SMBs Call out to Hosted Service Providers for VoIP


A newly released study from Access Market International (AMI) pretty much settles the question of how much small businesses want to be involved in the provisioning of VoIP and related services: as little as possible.


The study shows that the SMB VoIP hosted services market will reach $416 million this year. That may not seem like so much, but it dwarfs the $165 million the category generated in 2005. The cumulative growth rate will be 56.9 percent between 2005 and 2010, with companies with fewer than 100 employees enjoying a growth rate of 69 percent during that period.


The numbers are impressive, but certainly easy to understand. Indeed, this is the second recent survey -- In-Stat published the other -- that suggests small businesses will be a key for hosted services. The bottom line is pretty obvious: Not many small operations have the knowledge or desire to monkey around with Internet telephone services. Even the cable industry is getting into the act. Earlier this year, the biggest Canadian cable operator has partnered with Mitel on a hosted product aimed at SMBs.

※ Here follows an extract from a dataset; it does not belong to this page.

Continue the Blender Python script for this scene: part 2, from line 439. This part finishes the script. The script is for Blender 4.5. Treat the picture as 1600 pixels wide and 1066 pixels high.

We usually don't throw too many numbers around, but these are worth looking at: Spending by SMBs on hosted services will increase from $164.9 million in 2005 to $1.56 billion by 2010. SMB seats served by hosted VoIP will rise from 393,967 last year to about 3 million by 2010, which represents an increase from 2 percent to more than 7 percent of the market.


It's unclear if the AMI estimates factored in the move by Microsoft to integrate VoIP and Office applications in the new Office Communications server. This CRN story makes the point that this is good news for value-added resellers (VARs), who now will have a voice application to push. It can be assumed, however, that it figures to drive hosted services in general.


As Microsoft and other companies move toward complex unified communications offerings, it seems that the expertise offered by hosted service providers will increasingly be in demand.